Grossman v. Fieland

107 A.D.2d 659 | N.Y. App. Div. | 1985

— In a libel action, defendant appeals from a judgment of the Supreme Court, Nassau County (Berman, J.), entered *660May 25, 1983, which, after a jury trial, was in favor of the plaintiff.

Judgment affirmed, with costs.

Plaintiff’s client obtained a judgment against defendant and others. Defendant, after obtaining a bond, appealed the judgment. On appeal, the Appellate Division affirmed the judgment (Landmark Assoc. v Fieland, 73 AD2d 1063). Defendant forwarded a check for the original amount of the judgment and in a cover letter directed plaintiff to hold the check in escrow pending defendant’s receipt of a satisfaction of judgment. The letter stated that plaintiff was not authorized to deposit, negotiate, or assign the check.

Plaintiff deposited the check in his firm’s escrow account, and in a reply letter advised defendant that an additional sum was still owed to cover interest due on the judgment and the costs and disbursements awarded on the appeal. The bonding company ultimately paid the additional sums due to extinguish the debt, and satisfactions of judgment were promptly issued. When defendant learned that plaintiff had deposited the check in his firm’s escrow account, he sent letters to the District Attorneys of Nassau and Queens Counties in which he stated, in part, “In the opinion of the undersigned, Mr. Grossman is clearly guilty of misappropriation of funds”. In this ensuing libel action, plaintiff obtained a jury verdict in his favor in the principal sum of $10,000. We now affirm. Plaintiff was fully within his rights in refusing to issue a satisfaction of judgment until the additional sums demanded were paid (see CPLR 5003, 5020). Defendant’s letter requesting plaintiff to hold the check in escrow was in no way binding upon plaintiff, because the requisite elements of an escrow agreement were lacking (Farago v Burke, 262 NY 229; 20 NY Jur, Escrow [rev ed], §§ 3, 4, 6). Plaintiff never agreed to hold any sum put in his possession in escrow, and he had the right to seek to enforce the judgment against the property put in his possession by defendant (CPLR 5201, subd [b]; see, also, Koroleski v Badler, 32 AD2d 810).

Although defendant’s statements were qualifiedly privileged, because they were made to District Attorneys (Toker v Pollak, 44 NY2d 211; Pecue v West, 233 NY 316), a review of the record indicates that plaintiff overcame this privilege by proving that the statements were false, that defendant had knowledge of their falsity, and that defendant was motivated by ill will towards plaintiff (Rezey v Golub Corp., 52 NY2d 713; Baldwin v Shell Oil Co., 71 AD2d 907; Silbowitz v Lepper, 32 AD2d 520). Not only is defendant’s claim of an attempt to settle the initial action when he forwarded an inadequate amount incredible, but *661even if credible, it in no way justified the ensuing letters to the authorities charged with prosecuting criminal larceny complaints in Nassau and Queens Counties.

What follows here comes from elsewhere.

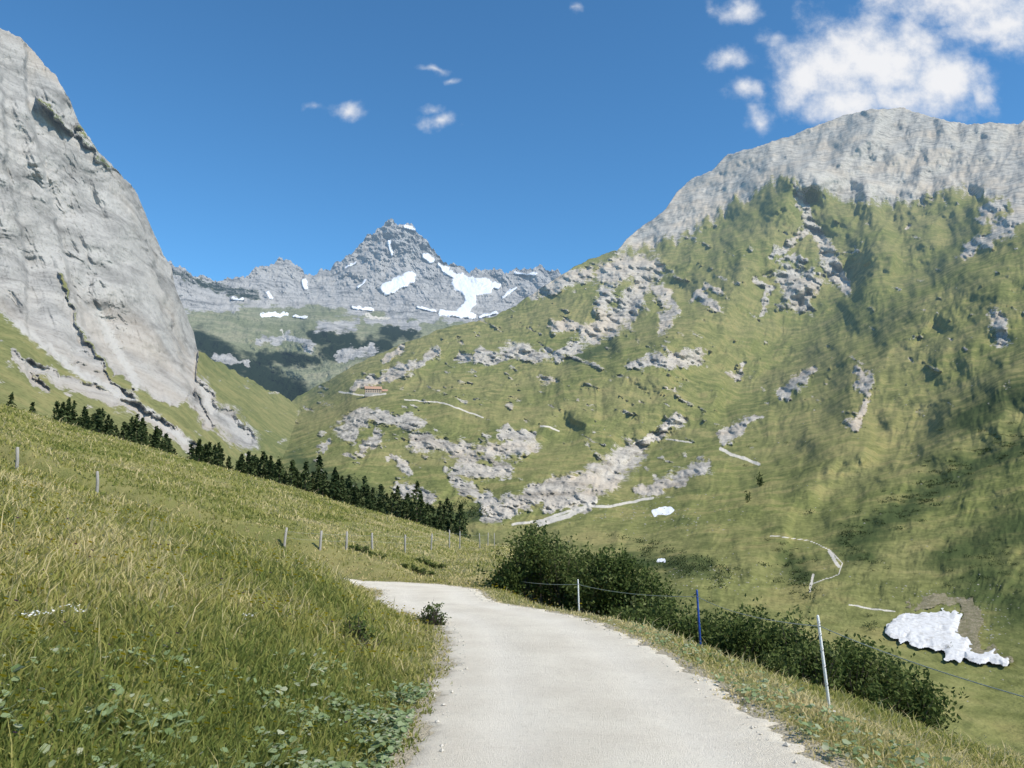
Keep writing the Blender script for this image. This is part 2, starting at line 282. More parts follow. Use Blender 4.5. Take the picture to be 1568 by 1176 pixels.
# ================================================================ NEAR GROUND
cl=np.array([(1.6,-30),(1.3,-12),(1.0,-4),(.85,2),(.78,5.7),(.74,9),(.65,12),(.35,15),(0.0,17),(-.75,19),(-1.75,21),(-2.25,23),(-2.6,26),(-3.1,28.2),(-4.6,30.2),(-8,31.4),(-14,32.4),(-24,33.6),(-40,36)],float)
def spline(p,n=12):
    out=[]
    for i in range(len(p)-1):
        p0=p[max(i-1,0)];p1=p[i];p2=p[i+1];p3=p[min(i+2,len(p)-1)]
        for k in range(n):
            t=k/n; out.append(.5*((2*p1)+(-p0+p2)*t+(2*p0-5*p1+4*p2-p3)*t*t+(-p0+3*p1-3*p2+p3)*t**3))
    out.append(p[-1]); return np.array(out)
CL=spline(cl)
def rdist(x,y):
    d=np.full(np.shape(x),1e9)
    for (a,b),(c,e) in zip(CL[:-1:2],CL[2::2]):
        dx,dy=c-a,e-b; t=np.clip(((x-a)*dx+(y-b)*dy)/(dx*dx+dy*dy),0,1)
        d=np.minimum(d,np.hypot(x-a-t*dx,y-b-t*dy))
    return d
def sp_(x,k): return k*np.logaddexp(0,x/k)
def roadz(x,y):
    base=np.where(y<30,-.088*y,-2.64-.07*(y-30)); return base+.13*np.maximum(0,-x-6)
def nearz(x,y,cut=0.0):
    x=np.asarray(x,float);y=np.asarray(y,float)
    base=np.where(y<30,-.088*y,-2.64-.07*(y-30))
    xc=np.where(y<26,np.interp(y,CL[:,1][:190],CL[:,0][:190]),-2.6); s=x-xc
    l=np.maximum(0,-s-1.55); r=np.maximum(0,s-1.6)
    z=base+.28*l+.30*(1-np.exp(-l/1.2))-.28*r-.32*sp_(r-8,2)
    z=z-.28*sp_(y-118,6)*1.0
    z=z+(.45*fbm(x/16,y/16,3))*sstep(3,14,l)*sstep(200,60,y)+.12*fbm(x/3.1,y/3.1,3)*sstep(.3,2.5,l+r)
    d=rdist(x,y); w=sstep(3.6,1.7,d)
    z=z*(1-w)+roadz(x,y)*w
    z=z+.03*fbm(x*3,y*3,2)*sstep(1.45,1.9,d)
    return z-cut*sstep(1.45,1.25,d)
ys=np.concatenate([np.arange(-14,2,.5),np.arange(2,40,.16),np.geomspace(40,230,190)])
xs=np.concatenate([-np.geomspace(170,12.1,120),np.arange(-12,14,.16),np.geomspace(14.1,90,90)])
X,Y=np.meshgrid(xs,ys); Zn=nearz(X,Y,cut=.06)
rd=rdist(X,Y)
N=NT('meadow_ground'); tc=N.n('ShaderNodeTexCoord').outputs['Object']
a1=N.noise(tc,.12,3); a2=N.noise(tc,1.3,5,.6); a3=N.noise(tc,22,3,.7)
c=N.mix(N.mr(a1,.35,.65),(.19,.205,.06),(.29,.265,.11))
c=N.mix(N.mr(a2,.42,.68,0,.6),c,(.12,.15,.045))
c=N.mix(N.mr(a3,.4,.7,0,.5),c,(.31,.27,.13))
vr=N.n('ShaderNodeAttribute',attribute_name='verge').outputs['Fac']
c=N.mix(N.mr(N.m('ADD',vr,N.m('MULTIPLY',N.m('SUBTRACT',a3,.5),.9)),.35,.7),c,(.44,.39,.29))
bp=N.n('ShaderNodeBump',i_Distance=.06); N.put(bp.inputs['Height'],a3)
b=N.n('ShaderNodeBsdfDiffuse'); N.put(b.inputs['Color'],c); N.put(b.inputs['Normal'],bp.outputs[0])
o=N.n('ShaderNodeOutputMaterial'); N.t.links.new(b.outputs[0],o.inputs[0])
mkmesh('meadow_ground',np.stack([X,Y,Zn],-1).reshape(-1,3),gridfaces(*X.shape),N.o,attrs={'verge':(1-sstep(1.5,2.1,rd)).ravel()})
g=np.linspace(-9000,9000,60); gx,gy=np.meshgrid(g,g+6000)
gz=-60+0*gx-40*np.exp(-((gy-100)/500)**2)
Zz=np.zeros(gx.shape+(4,)); mkmesh('valley_ground',np.stack([gx,gy,gz],-1).reshape(-1,3),gridfaces(60,60),matB,attrs={'zone':Zz.reshape(-1,4)})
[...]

Defendant claims that his statements were nonactionable since they were statements of his opinion. Defendant, however, was clearly accusing plaintiff of illegal actions. “Accusations of criminal activity, even in the form of opinion, are not constitutionally protected” (Rinaldi v Holt, Rinehart & Winston, 42 NY2d 369, 382; see, also, Russo v Padovano, 84 AD2d 925). Thus, proof of actual malice on the part of defendant allowed his statements to be considered defamatory even though they were couched in the form of an opinion (Rinaldi v Holt, Rinehart & Winston, supra). Furthermore, since actual malice was established in the case at bar, the jury was properly permitted to presume damage to plaintiff’s reputation, to award compensatory damages concomitant with the injury to his reputation, and to award punitive damages (cf. Gertz v Robert Welch, Inc., 418 US 323; France v St. Clare’s Hosp. & Health Center, 82 AD2d 1; Salomone v MacMillan Pub. Co., 77 AD2d 501).

No reversible error was committed when the court refused to answer two jury questions with regard to whether plaintiff was entitled to deposit the check into his firm’s escrow account because any answer, if correctly given, would necessarily have been contrary to defendant’s trial position. Accordingly, defendant suffered no prejudice (People v La Marca, 3 NY2d 452; see, also, People v Mezzacapo, 105 AD2d 808). With regard to the other matters as to which the jury requested further instruction, no objection was made to the court’s response, and therefore no issue has been preserved for appellate review (CPLR 5501).

We have considered defendant’s other contentions and find them to be without merit. Thompson, J. P., O’Connor, Niehoff and Rubin, JJ., concur.